►
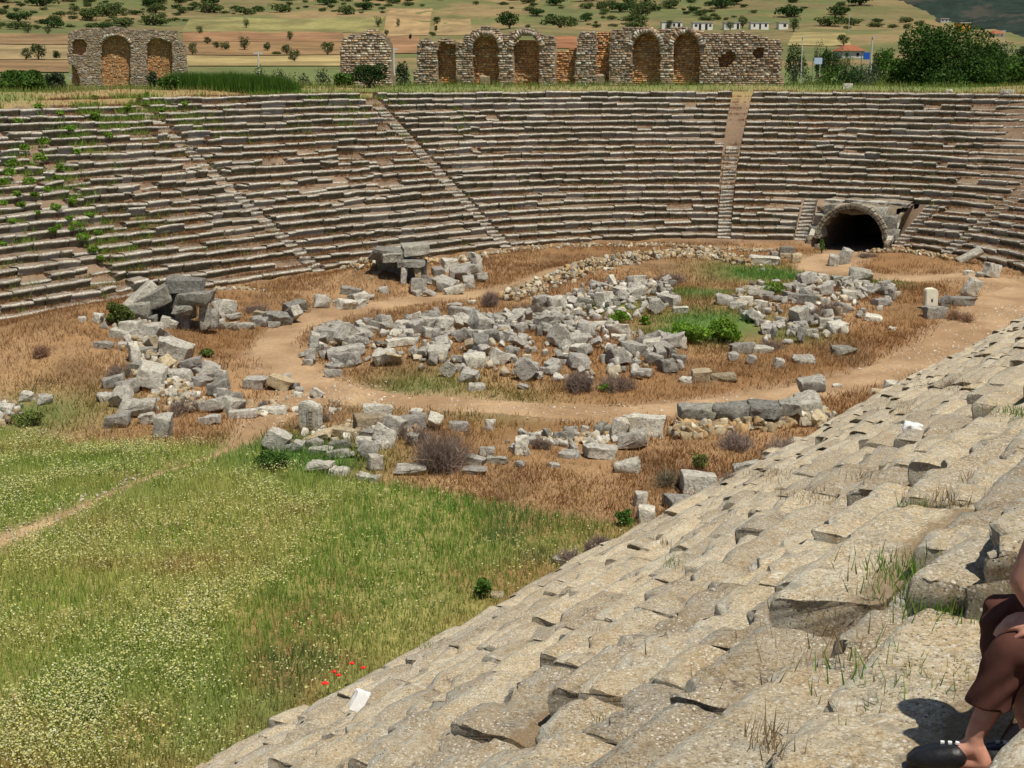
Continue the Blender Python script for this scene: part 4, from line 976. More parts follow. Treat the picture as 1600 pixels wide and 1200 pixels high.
# ---------------------------------------------------------------- two collapsed stone shelters under the seats
def shelter(name, label, px, py, parts):
    g = ground(px, py); e = empty(name, g); tag(e, label, 'stone shelter')
    for (nm_, kd_, dx, dy, dz, sx, sy, sz, rx, ry, rz, mt) in parts: rock(nm_, kd_, (sx, sy, sz), (dx, dy, dz), (rx, ry, rz), mt, e)
    return e
shelter('stone_shelter', 'ruined stone shelter of flat slabs balanced on two short posts', 638, 444, [
    ('post', 'upright', -.22, 0, .42, .30, .55, 1.0, 0, .05, .1, M_WHITE), ('post', 'upright', .50, .05, .42, .32, .5, .95, 0, -.06, 0, M_TAN),
    ('lintel', 'bar', .15, .1, 1.02, 1.30, .75, .34, 0, .02, .05, M_DARK), ('cap_slab', 'chunk', -.95, .7, 1.45, 1.65, 1.5, .55, .05, .06, -.1, M_DARK), ('cap_slab', 'bar', -.75, -.1, 1.32, .95, .5, .42, 0, -.05, .1, M_DARK),
    ('cap_slab', 'chunk', .25, .9, 1.62, 1.25, 1.2, .5, 0, -.05, .1, M_DARK), ('rear_block', 'chunk', .1, 1.3, .6, 1.3, .8, 1.2, 0, 0, 0, M_DARK), ('rear_block', 'chunk', -1.0, 1.6, .75, 1.2, .9, .9, 0, 0, 0, M_DARK)])
shelter('stone_shelter', 'collapsed shelter of heaped grey boulders beside the green bush', 272, 512, [
    ('leaning_slab', 'bar', -1.35, .35, 1.15, 1.5, .8, .5, .1, -.75, .2, M_ROCK), ('leaning_slab', 'chunk', -.75, .2, 1.15, 1.35, .9, .65, .1, -.5, .1, M_DARK), ('block', 'chunk', -1.35, -.25, .72, 1.1, .8, .62, 0, -.15, 0, M_DARK), ('block', 'slab', -1.2, -.3, .34, 1.15, .7, .26, 0, -.12, 0, M_DARK),
    ('cap_block', 'chunk', .35, .6, 1.62, 1.35, .9, .55, 0, .06, 0, M_DARK), ('cap_block', 'chunk', .85, .2, 1.15, 1.4, 1.1, .52, 0, -.08, -.1, M_DARK), ('block', 'chunk', .42, .1, .72, .75, .8, .38, 0, .05, 0, M_DARK),
    ('post', 'upright', 1.22, .1, .45, .42, .5, 1.05, 0, .05, 0, M_DARK), ('post', 'upright', .35, .15, .28, .5, .5, .7, 0, 0, 0, M_ROCK), ('post', 'upright', 1.55, .3, .3, .3, .4, .75, 0, .12, 0, M_WHITE), ('rear_block', 'chunk', -.3, 1.1, .7, 1.6, .8, 1.3, 0, 0, 0, M_DARK), ('block', 'chunk', -.2, -.1, .2, .7, .6, .5, 0, .3, 0, M_ROCK)])
for i, (px, py, w_, h_) in enumerate([(340, 514, 22, 16), (362, 516, 20, 14), (384, 514, 26, 12), (405, 510, 26, 16), (425, 512, 22, 12)]):
    px_rock(px, py, w_, h_, 'chunk', M_ROCK, ['grey block first right of the collapsed boulder shelter', 'grey block second right of the collapsed boulder shelter', 'low grey block third right of the collapsed boulder shelter', 'pale-topped block fourth right of the collapsed boulder shelter', 'grey block fifth right of the collapsed boulder shelter'][i])
px_rock(1, 1, 1, 1, 'chunk') if False else None
g = ground(282, 452); o = rock('stone_block', 'chunk', (.75, .6, .5), (g.x, g.y, g.z + .3), (0, 0, .1), M_TAN); tag(o, 'cream cube-like block sitting on the seat edge above the collapsed boulder shelter', 'stone block', G_PILE)
# carved stele and white stele
def stele(label, px, py, w_, h_, yaw, carved):
    g = ground(px, py); W = w_ * g.y / F; H = h_ * g.y / F; e = empty('stele', g, yaw); tag(e, label, 'stele')
    bm = bmesh.new(); ol = [(-.5, 0), (.5, 0), (.5, .80), (.42, .92), (.25, .985), (0, 1.0), (-.3, .99), (-.5, .93)] if not carved else [(-.5, 0), (.5, 0), (.5, .82), (.3, .88), (.05, .97), (-.2, 1.0), (-.45, .97), (-.5, .9)]
    fr = [bm.verts.new((x * W, -W * .3, z * H)) for x, z in ol]; bk = [bm.verts.new((x * W, W * .3, z * H)) for x, z in ol]
    bm.faces.new(fr); bm.faces.new(bk[::-1])
    for i in range(len(ol)): j = (i + 1) % len(ol); bm.faces.new((fr[j], fr[i], bk[i], bk[j]))
    bmesh.ops.recalc_face_normals(bm, faces=bm.faces)
    bmesh.ops.bevel(bm, geom=list(bm.edges), offset=.03, segments=2, affect='EDGES'); bm_obj('shaft', bm, flat_mat('cream_marble', (.74, .71, .56), .8, .14, 5) if not carved else M_ROCK, e, smooth=40)
    if carved:
        for k in range(2):
            bm = bmesh.new(); bm_box(bm, (W * (.04 + .26 * k), -W * .3 - .012, H * .42), (.035, .05, H * .74), 0, .004); bm_obj('moulding', bm, M_WHITE, e)
        bm = bmesh.new(); bm_box(bm, (W * .17, -W * .3 + .004, H * .42), (W * .11, .05, H * .72))
        for k in range(6): bm_box(bm, (W * .17, -W * .3 - .010, H * (.1 + .125 * k)), (W * .13, .06, H * .08), .0, .012)
        bm_obj('carved_relief', bm, M_TAN, e)
    else:
        bm = bmesh.new(); bm_box(bm, (0, -W * .3 + .02, H * .45), (W * .13, .06, H * .13)); bm_obj('slot', bm, M_OPEN, e)
    return e
stele('tall carved stele of grey stone with a ribbed edge, upright beside the path', 486, 671, 34, 47, -.35, True)
stele('white upright stele with a rounded top and a small dark slot', 1453, 484, 20, 35, .1, False)
# ---------------------------------------------------------------- grasses and herbs
def blades(name, label, P, H, Wd, C, lean=.35, kind='stuff', mat=None, cat='grass'):
    """One mesh of narrow tapering blades standing on the points P."""
    n = len(P); a = RG.uniform(0, 2 * PI, n); b = RG.uniform(0, 2 * PI, n); ln = RG.uniform(.1, 1, n) * lean
    dx, dy = np.cos(a) * Wd * .5, np.sin(a) * Wd * .5
    lo = P.copy(); lo[:, 2] -= .02
    v0 = lo + np.stack([dx, dy, dx * 0], 1); v1 = lo - np.stack([dx, dy, dx * 0], 1)
    tip = P + np.stack([np.cos(b) * ln * H, np.sin(b) * ln * H, H], 1)
    V = np.stack([v0, v1, tip], 1).reshape(-1, 3); f = np.arange(3 * n).reshape(-1, 3)
    o = mesh_np(name, V, f, mat or M_BLADE, col=np.repeat(C, 3, 0)); tag(o, label, cat, kind=kind); return o
def scatter(n, D0, D1, a0, a1, keep):
    A = np.radians(RG.uniform(a0, a1, n)); D = RG.uniform(D0, D1, n); x, y = D * np.sin(A), D * np.cos(A); k = keep(x, y); return x[k], y[k]
def clump(x, y, m, sd):
    x = np.repeat(x, m) + RG.normal(0, sd, len(x) * m); y = np.repeat(y, m) + RG.normal(0, sd, len(y) * m); return x, y
pal = lambda n, *cs: np.array(cs)[RG.integers(0, len(cs), n)] * RG.uniform(.7, 1.3, (n, 1))
# meadow in the foreground
def in_meadow(x, y): return inpoly(x, y, meadow) & (dist_out(x, y) < -.05) & (path_dist(x, y) > RG.normal(.25, .35, x.shape))
x, y = scatter(95000, 15, 52, -27, 16, in_meadow); x, y = clump(x, y, 3, .07); z = zfun(x, y)
n1 = fbm2(x, y, 5, 21, 4); n2 = fbm2(x, y, 2.0, 31, 3); n3 = fbm2(x, y, 11, 41, 3)
flower_side = sstep(.5, -1.5, x - (-6.2 + (y - 20) * .12) + (n3 - .5) * 9)          # the yellow, flowery side
C = lerp((.115, .245, .04), (.19, .29, .06), sstep(.4, .6, n1)); C = lerp(C, lerp((.25, .315, .07), (.36, .375, .11), sstep(.4, .6, n2)), flower_side * .85)
C = lerp(C, (.34, .22, .095), sstep(.50, .62, n3 * .55 + n2 * .45) * .85); C = lerp(C, (.07, .19, .045), sstep(.62, .7, n2) * (1 - flower_side) * .8)
edge = np.exp(-np.maximum(-dist_out(x, y) - .3, 0) / 1.6); C = lerp(C, (.36, .25, .11), edge * .55)
C = C * RG.uniform(.8, 1.7, (len(x), 1)); H = RG.uniform(.10, .30, len(x)) * (.7 + .9 * n2) * (1 - .5 * edge)
blades('meadow_grass', 'lush green and yellow meadow grass filling the near end of the arena', np.stack([x, y, z], 1), H, RG.uniform(.014, .032, len(x)), C, .5)
def flowers(name, label, n, dens, cols, size, hh):
    x, y = scatter(n, 16, 50, -27, 14, in_meadow); m = fbm2(x, y, 1.3, 77, 3); m3 = fbm2(x, y, 11, 41, 3)
    fs = sstep(.5, -1.5, x - (-6.2 + (y - 20) * .12) + (m3 - .5) * 9) * (.25 + .75 * sstep(.30, .60, fbm2(x, y, 4.5, 177, 3))); k = RG.random(len(x)) < dens * sstep(.38, .64, m) * (.08 + fs); x, y = x[k], y[k]; x, y = clump(x, y, 3, .16)
    P = np.stack([x, y, zfun(x, y) + RG.uniform(.6, 1, len(x)) * hh], 1); n = len(P); s = RG.uniform(.6, 1.3, n) * size
    t = RG.normal(0, .35, (n, 3)); t[:, 2] = 1; t /= np.linalg.norm(t, axis=1)[:, None]; u = np.cross(t, RG.normal(0, 1, (n, 3))); u /= np.linalg.norm(u, axis=1)[:, None]; w = np.cross(t, u)
    V = np.stack([P + u * s[:, None], P + w * s[:, None], P - u * s[:, None], P - w * s[:, None]], 1).reshape(-1, 3)
    tag(mesh_np(name, V, np.arange(4 * n).reshape(-1, 4), M_BLADE, col=np.repeat(pal(n, *cols), 4, 0)), label, 'wildflowers', kind='stuff')
flowers('daisies', 'countless small white daisies over the yellow side of the meadow', 62000, .95, [(.62, .62, .34), (.58, .58, .28), (.68, .68, .46)], .017, .38)
flowers('yellow_flowers', 'countless tiny yellow flower heads over the meadow', 60000, .95, [(.58, .55, .20), (.56, .55, .24), (.52, .52, .18)], .022, .34)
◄
What is required
Copy every line in the listing above where the string "parts" turns up.

The answer
Continue the Blender Python script for this scene: part 4, from line 976. More parts follow. Treat the picture as 1600 pixels wide and 1200 pixels high.
def shelter(name, label, px, py, parts):
    for (nm_, kd_, dx, dy, dz, sx, sy, sz, rx, ry, rz, mt) in parts: rock(nm_, kd_, (sx, sy, sz), (dx, dy, dz), (rx, ry, rz), mt, e)